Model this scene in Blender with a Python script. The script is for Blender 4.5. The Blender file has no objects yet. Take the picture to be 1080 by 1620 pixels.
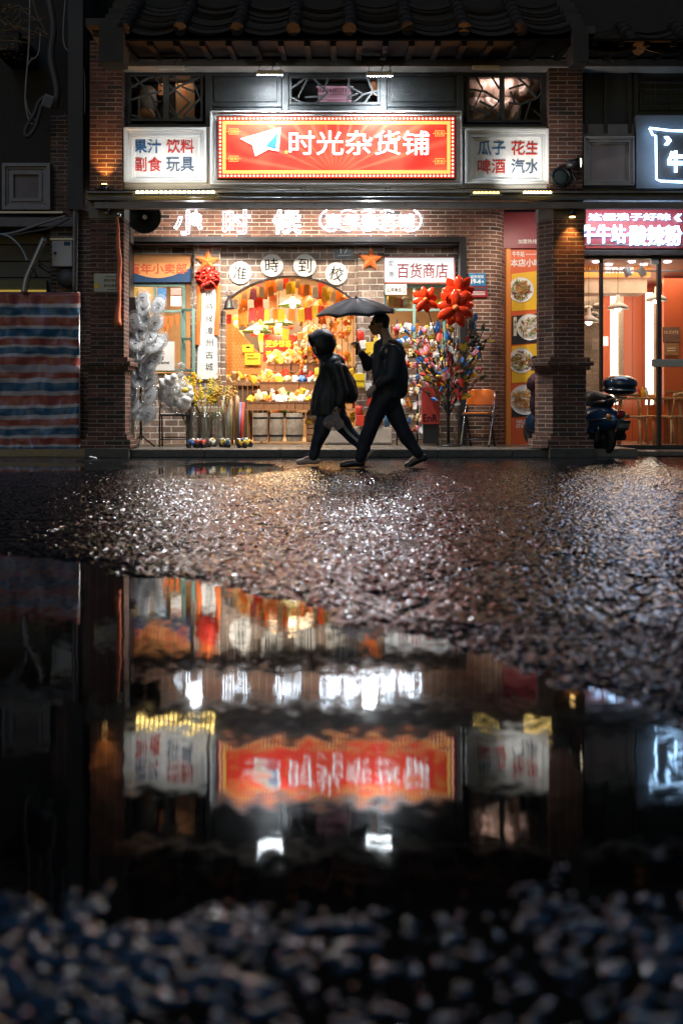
import bpy, bmesh, math, random
import numpy as np
from mathutils import Vector, Matrix, noise as mn
R = math.radians
random.seed(11)
S = bpy.context.scene
COL = S.collection

# ------------------------------------------------------------------ camera
HC, FP = 0.65, 1660.0          # eye height (m), focal length in photo pixels
def W(px, d): return (px - 540) * d / FP
def H(py, d): return HC - (py - 645) * d / FP
def at(px, py, d): return Vector((W(px, d), d, H(py, d)))
cam = bpy.data.cameras.new("camera"); camo = bpy.data.objects.new("camera", cam); COL.objects.link(camo)
camo.location = (0, 0, HC); camo.rotation_euler = (R(90), 0, 0)
cam.sensor_fit = 'HORIZONTAL'; cam.sensor_width = 24; cam.lens = 24 * FP / 1080
cam.shift_y = -165 / 1080
cam.clip_start = 0.05; cam.clip_end = 500
cam.dof.use_dof = True; cam.dof.focus_distance = 13.2; cam.dof.aperture_fstop = 1.9
S.camera = camo
# ------------------------------------------------------------------ world
wd = bpy.data.worlds.new("World"); S.world = wd; wd.use_nodes = True
wn = wd.node_tree.nodes; wl = wd.node_tree.links
sky = wn.new('ShaderNodeTexSky'); sky.sky_type = 'NISHITA'; sky.sun_disc = False
sky.sun_elevation = R(3); sky.sun_rotation = R(200)
bgn = wn['Background']; tnt = wn.new('ShaderNodeMix'); tnt.data_type = 'RGBA'; tnt.blend_type = 'MULTIPLY'; tnt.inputs[0].default_value = 1; tnt.inputs[7].default_value = (.5,.76,1.2,1)
wl.new(sky.outputs[0], tnt.inputs[6]); wl.new(tnt.outputs[2], bgn.inputs[0]); bgn.inputs[1].default_value = 0.065
S.view_settings.view_transform = 'Standard'; S.view_settings.look = 'None'; S.view_settings.gamma = 1
S.view_settings.exposure = 0.0
S.cycles.use_denoising = True
S.cycles.max_bounces = 8; S.cycles.diffuse_bounces = 3; S.cycles.glossy_bounces = 4; S.cycles.transparent_max_bounces = 16
S.cycles.sample_clamp_indirect = 6.0; S.cycles.caustics_reflective = False; S.cycles.caustics_refractive = False

mo = bpy.data.lights.new('street_fill', 'SUN'); mo.energy = .25; mo.angle = R(25); mo.color = (.62,.76,1)  # no moon source; weak cool sun added to brighten the street side
moo = bpy.data.objects.new('street_fill', mo); COL.objects.link(moo); moo.rotation_euler = (R(52), 0, R(-18))
# ------------------------------------------------------------------ materials
MATS = {}
def M(name, col=(.5,.5,.5), rough=.6, metal=0, emit=None, es=0, var=.25, vs=8, bump=.15, bs=60, spec=.5, coat=0, trans=0, alpha=1, sheen=0):
    if name in MATS: return MATS[name]
    m = bpy.data.materials.new(name); m.use_nodes = True; n = m.node_tree.nodes; l = m.node_tree.links
    b = n['Principled BSDF']
    b.inputs['Roughness'].default_value = rough; b.inputs['Metallic'].default_value = metal
    b.inputs['Specular IOR Level'].default_value = spec; b.inputs['Coat Weight'].default_value = coat
    b.inputs['Transmission Weight'].default_value = trans; b.inputs['Alpha'].default_value = alpha
    b.inputs['Base Color'].default_value = (*col, 1)
    tc = n.new('ShaderNodeTexCoord')
    if var > 0:
        nz = n.new('ShaderNodeTexNoise'); nz.inputs['Scale'].default_value = vs; nz.inputs['Detail'].default_value = 6
        l.new(tc.outputs['Object'], nz.inputs['Vector'])
        mx = n.new('ShaderNodeMix'); mx.data_type = 'RGBA'
        mx.inputs[6].default_value = (*[max(0, c * (1 - var)) for c in col], 1)
        mx.inputs[7].default_value = (*[min(1, c * (1 + var)) for c in col], 1)
        l.new(nz.outputs[0], mx.inputs[0]); l.new(mx.outputs[2], b.inputs['Base Color'])
        mr = n.new('ShaderNodeMapRange'); mr.inputs[3].default_value = max(.02, rough - .12); mr.inputs[4].default_value = min(1, rough + .12)
        l.new(nz.outputs[0], mr.inputs[0]); l.new(mr.outputs[0], b.inputs['Roughness'])
    if bump > 0:
        n2 = n.new('ShaderNodeTexNoise'); n2.inputs['Scale'].default_value = bs; n2.inputs['Detail'].default_value = 4
        l.new(tc.outputs['Object'], n2.inputs['Vector'])
        bp = n.new('ShaderNodeBump'); bp.inputs['Strength'].default_value = bump; bp.inputs['Distance'].default_value = .01
        l.new(n2.outputs[0], bp.inputs['Height']); l.new(bp.outputs[0], b.inputs['Normal'])
    if emit: b.inputs['Emission Color'].default_value = (*emit, 1); b.inputs['Emission Strength'].default_value = es
    MATS[name] = m; return m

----

Written instruction:
In this exercise, set down all of the data exactly, without the pictures.

Result for this exercise:
Model this scene in Blender with a Python script. The script is for Blender 4.5. The Blender file has no objects yet. Take the picture to be 1080 by 1620 pixels.
import bpy, bmesh, math, random
import numpy as np
from mathutils import Vector, Matrix, noise as mn
R = math.radians
random.seed(11)
S = bpy.context.scene
COL = S.collection

# ------------------------------------------------------------------ camera
HC, FP = 0.65, 1660.0          # eye height (m), focal length in photo pixels
def W(px, d): return (px - 540) * d / FP
def H(py, d): return HC - (py - 645) * d / FP
def at(px, py, d): return Vector((W(px, d), d, H(py, d)))
cam = bpy.data.cameras.new("camera"); camo = bpy.data.objects.new("camera", cam); COL.objects.link(camo)
camo.location = (0, 0, HC); camo.rotation_euler = (R(90), 0, 0)
cam.sensor_fit = 'HORIZONTAL'; cam.sensor_width = 24; cam.lens = 24 * FP / 1080
cam.shift_y = -165 / 1080
cam.clip_start = 0.05; cam.clip_end = 500
cam.dof.use_dof = True; cam.dof.focus_distance = 13.2; cam.dof.aperture_fstop = 1.9
S.camera = camo
# ------------------------------------------------------------------ world
wd = bpy.data.worlds.new("World"); S.world = wd; wd.use_nodes = True
wn = wd.node_tree.nodes; wl = wd.node_tree.links
sky = wn.new('ShaderNodeTexSky'); sky.sky_type = 'NISHITA'; sky.sun_disc = False
sky.sun_elevation = R(3); sky.sun_rotation = R(200)
bgn = wn['Background']; tnt = wn.new('ShaderNodeMix'); tnt.data_type = 'RGBA'; tnt.blend_type = 'MULTIPLY'; tnt.inputs[0].default_value = 1; tnt.inputs[7].default_value = (.5,.76,1.2,1)
wl.new(sky.outputs[0], tnt.inputs[6]); wl.new(tnt.outputs[2], bgn.inputs[0]); bgn.inputs[1].default_value = 0.065
S.view_settings.view_transform = 'Standard'; S.view_settings.look = 'None'; S.view_settings.gamma = 1
S.view_settings.exposure = 0.0
S.cycles.use_denoising = True
S.cycles.max_bounces = 8; S.cycles.diffuse_bounces = 3; S.cycles.glossy_bounces = 4; S.cycles.transparent_max_bounces = 16
S.cycles.sample_clamp_indirect = 6.0; S.cycles.caustics_reflective = False; S.cycles.caustics_refractive = False

mo = bpy.data.lights.new('street_fill', 'SUN'); mo.energy = .25; mo.angle = R(25); mo.color = (.62,.76,1)  # no moon source; weak cool sun added to brighten the street side
moo = bpy.data.objects.new('street_fill', mo); COL.objects.link(moo); moo.rotation_euler = (R(52), 0, R(-18))
# ------------------------------------------------------------------ materials
MATS = {}
def M(name, col=(.5,.5,.5), rough=.6, metal=0, emit=None, es=0, var=.25, vs=8, bump=.15, bs=60, spec=.5, coat=0, trans=0, alpha=1, sheen=0):
    if name in MATS: return MATS[name]
    m = bpy.data.materials.new(name); m.use_nodes = True; n = m.node_tree.nodes; l = m.node_tree.links
    b = n['Principled BSDF']
    b.inputs['Roughness'].default_value = rough; b.inputs['Metallic'].default_value = metal
    b.inputs['Specular IOR Level'].default_value = spec; b.inputs['Coat Weight'].default_value = coat
    b.inputs['Transmission Weight'].default_value = trans; b.inputs['Alpha'].default_value = alpha
    b.inputs['Base Color'].default_value = (*col, 1)
    tc = n.new('ShaderNodeTexCoord')
    if var > 0:
        nz = n.new('ShaderNodeTexNoise'); nz.inputs['Scale'].default_value = vs; nz.inputs['Detail'].default_value = 6
        l.new(tc.outputs['Object'], nz.inputs['Vector'])
        mx = n.new('ShaderNodeMix'); mx.data_type = 'RGBA'
        mx.inputs[6].default_value = (*[max(0, c * (1 - var)) for c in col], 1)
        mx.inputs[7].default_value = (*[min(1, c * (1 + var)) for c in col], 1)
        l.new(nz.outputs[0], mx.inputs[0]); l.new(mx.outputs[2], b.inputs['Base Color'])
        mr = n.new('ShaderNodeMapRange'); mr.inputs[3].default_value = max(.02, rough - .12); mr.inputs[4].default_value = min(1, rough + .12)
        l.new(nz.outputs[0], mr.inputs[0]); l.new(mr.outputs[0], b.inputs['Roughness'])
    if bump > 0:
        n2 = n.new('ShaderNodeTexNoise'); n2.inputs['Scale'].default_value = bs; n2.inputs['Detail'].default_value = 4
        l.new(tc.outputs['Object'], n2.inputs['Vector'])
        bp = n.new('ShaderNodeBump'); bp.inputs['Strength'].default_value = bump; bp.inputs['Distance'].default_value = .01
        l.new(n2.outputs[0], bp.inputs['Height']); l.new(bp.outputs[0], b.inputs['Normal'])
    if emit: b.inputs['Emission Color'].default_value = (*emit, 1); b.inputs['Emission Strength'].default_value = es
    MATS[name] = m; return m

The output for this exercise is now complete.